La carica degli emendatori. In quella palude che il parlamento diventa quando si tratta di rimaneggiare il Decreto Milleproroghe, il calcio si fa sempre più specchio del paese e prova a ripristinare i privilegi che dalla prima versione del testo sono stati eliminati.

Gli emendamenti per mettere a segno il colpo di mano sono pronti e nel suk dell’aula, segnato dalla presenza di una fortissima lobby pro calcio, potrebbero passare a dispetto dell’atteggiamento fortemente contrario dell’opinione pubblica.

E così un governo che si appresta a vendere quote dei gioielli di Stato, etichettando l’operazione come “piano di privatizzazione”, potrebbe finire per ingoiare l’ennesimo privilegio concesso alla Repubblica Indipendente del Pallone. Facendo anche i conti con clamorosi cambiamenti di posizione, come quello del ministro dello Sport, Andrea Abodi, che fino a qualche tempo fa era contrario alla proroga ma adesso si è ricreduto.

Lasciateci spendere

La questione è nota: il Decreto Crescita del 2019 è stato usato dalle società del calcio professionistico per alleggerire la tassazione sugli stipendi riconosciuti ai calciatori provenienti da federazione estera. Un bell’aiuto di Stato che per i sostenitori di questa misura aiuta la competitività internazionale dei nostri club, ma a scapito delle casse pubbliche.

Il governo nazionale, negli ultimi giorni dell’anno, ha deciso che dopo cinque anni dall’entrata in vigore (durante i quali lo spazio per i calciatori italiani si è drasticamente ridotto, come testimoniato da uno studio dell’Associazione Italiana Calciatori) poteva anche bastare e ha detto stop, escludendone la conferma nel Decreto Milleproroghe.
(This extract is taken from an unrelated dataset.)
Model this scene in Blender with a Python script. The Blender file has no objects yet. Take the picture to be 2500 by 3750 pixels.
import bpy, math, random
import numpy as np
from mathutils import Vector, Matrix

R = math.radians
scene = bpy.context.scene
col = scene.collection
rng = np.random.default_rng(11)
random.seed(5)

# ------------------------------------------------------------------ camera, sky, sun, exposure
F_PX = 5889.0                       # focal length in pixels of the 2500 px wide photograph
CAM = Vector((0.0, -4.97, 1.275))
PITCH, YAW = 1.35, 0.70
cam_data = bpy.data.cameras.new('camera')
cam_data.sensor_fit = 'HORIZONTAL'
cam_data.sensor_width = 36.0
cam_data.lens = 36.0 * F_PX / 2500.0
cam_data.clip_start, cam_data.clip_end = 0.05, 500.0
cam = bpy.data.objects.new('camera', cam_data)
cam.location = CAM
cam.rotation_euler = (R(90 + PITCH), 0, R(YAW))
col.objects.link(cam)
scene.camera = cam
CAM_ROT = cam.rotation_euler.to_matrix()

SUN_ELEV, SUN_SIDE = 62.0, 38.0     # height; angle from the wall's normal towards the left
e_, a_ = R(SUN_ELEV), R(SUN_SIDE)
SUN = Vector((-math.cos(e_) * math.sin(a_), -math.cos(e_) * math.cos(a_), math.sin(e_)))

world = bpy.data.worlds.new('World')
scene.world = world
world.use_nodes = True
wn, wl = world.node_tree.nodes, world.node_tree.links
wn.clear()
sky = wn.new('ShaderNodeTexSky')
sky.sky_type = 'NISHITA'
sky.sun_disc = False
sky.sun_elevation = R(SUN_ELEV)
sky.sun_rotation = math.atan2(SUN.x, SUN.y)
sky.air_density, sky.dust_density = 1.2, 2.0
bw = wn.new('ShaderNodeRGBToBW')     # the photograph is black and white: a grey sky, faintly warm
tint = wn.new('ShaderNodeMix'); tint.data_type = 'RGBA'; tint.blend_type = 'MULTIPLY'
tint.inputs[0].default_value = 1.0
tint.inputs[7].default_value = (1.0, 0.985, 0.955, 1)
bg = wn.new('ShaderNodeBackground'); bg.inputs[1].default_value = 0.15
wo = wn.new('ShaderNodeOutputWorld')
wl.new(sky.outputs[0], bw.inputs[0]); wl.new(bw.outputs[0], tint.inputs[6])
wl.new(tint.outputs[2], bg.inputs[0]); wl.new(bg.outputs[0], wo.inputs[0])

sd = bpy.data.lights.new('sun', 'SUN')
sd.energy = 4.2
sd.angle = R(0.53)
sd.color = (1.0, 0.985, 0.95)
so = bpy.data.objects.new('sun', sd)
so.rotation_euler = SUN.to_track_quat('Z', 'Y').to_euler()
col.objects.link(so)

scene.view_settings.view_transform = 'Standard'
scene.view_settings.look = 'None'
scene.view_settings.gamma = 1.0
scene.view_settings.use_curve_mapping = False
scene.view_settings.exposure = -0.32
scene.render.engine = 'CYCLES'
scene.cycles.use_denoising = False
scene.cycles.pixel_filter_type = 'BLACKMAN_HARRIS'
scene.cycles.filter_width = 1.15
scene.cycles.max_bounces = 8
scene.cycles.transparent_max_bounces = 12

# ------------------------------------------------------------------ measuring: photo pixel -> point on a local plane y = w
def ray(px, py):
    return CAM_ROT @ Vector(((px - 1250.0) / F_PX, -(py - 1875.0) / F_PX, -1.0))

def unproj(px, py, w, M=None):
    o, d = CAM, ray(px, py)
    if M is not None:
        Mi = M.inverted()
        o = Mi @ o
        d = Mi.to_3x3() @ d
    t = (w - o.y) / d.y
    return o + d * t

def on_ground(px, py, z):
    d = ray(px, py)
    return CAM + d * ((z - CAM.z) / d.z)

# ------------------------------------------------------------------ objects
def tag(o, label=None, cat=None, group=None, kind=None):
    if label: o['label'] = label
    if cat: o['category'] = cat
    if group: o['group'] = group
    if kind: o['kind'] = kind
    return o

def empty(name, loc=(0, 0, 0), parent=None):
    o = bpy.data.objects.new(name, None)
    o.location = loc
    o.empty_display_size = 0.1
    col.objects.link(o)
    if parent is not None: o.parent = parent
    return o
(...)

Ne è seguito un piagnisteo generalizzato da parte del mondo del calcio, che alle porte del calciomercato invernale si è visto restringere la leva della spesa su estero (vera passione di presidenti e dirigenti, al di là del valore dei calciatori “impatriati”).

A orchestrare il piagnisteo è stato il presidente della Lega di Serie A, Lorenzo Casini, che nelle ore immediatamente successive allo stop dettato dal governo ha suonato la campana della mobilitazione, con un appello generico al Parlamento come arena in cui potesse compiersi una marcia indietro.

Detto, fatto. Emendamenti inseriti per far sì che le società calcistiche continuino a spendere sul mercato estero, promettendo ai calciatori una tassazione molto generosa (circa 25 per cento anziché 45 per cento) su ingaggi milionari.

Gli emendamenti

Di proposte di emendamento ne è stata presentata più di una. Con tarature diverse in termini di durata. L’impressione è che sia stato costruito lo scarto fra un minimo e un (esagerato) massimo per far finta di accontentarsi di una soluzione intermedia. Il minimo è contenuto nei due emendamenti quasi-fotocopia presentati da Noi con l’Italia a firma di Maurizio Lupi e Francesco Saverio Romano.

L’incidenza di questi emendamenti sarebbe ridotta, poiché ripristinerebbe i privilegi del calcio soltanto fino al 1° luglio 2024, quindi senza impatto sulla finestra estiva del calciomercato. E a quel punto vi sarebbe da capire se gli eventuali e ripristinati benefici possano essere fatti valere retroattivamente, dunque con proiezione sull’attuale sessione invernale di calciomercato. A ogni modo, i due emendamenti differiscono soltanto nelle misure di social washing che propongono per rendere presentabile all’opinione pubblica la ricostituzione di un privilegio per le società di calcio.

Nella prima versione si propone infatti che le società di calcio destinino il 10 per cento della cifra risparmiata «ai propri vivai e settori giovanili o di società dilettantistiche giovanili». Ma poiché deve esser parso troppo sfacciato che le società girassero a sé stesse il risparmio, ecco che il duo Lupi-Romano si è inventato una versione più caritatevole della medesima misura.

Sicché nel secondo emendamento il 10 per cento andrebbe destinato «a società sportive dilettantistiche o associazioni sportive dilettantistiche che operano nel comune di riferimento in quartieri caratterizzati da particolari situazioni di degrado sociale o di povertà educativa o che promuovono integrazione e inclusione sociale».

Ben più sbrigativo l’emendamento di Forza Italia, dettato da Claudio Lotito ma firmato dai deputati Annarita Patriarca e Roberto Pella. In questo testo ci si limita a spostare la data della soppressione dei benefici al 31 dicembre 2028. Praticamente altri 5 anni.

Che significa sparare grosso per ottenere almeno un paio di annate di proroga. Magari tenendo l’atteggiamento di chi rinuncia a qualcosa e mostra pure umore piccato perché è già stata bruciata la sessione di calciomercato attuale. Maschere in commedia. Di una recita pagata dagli italiani.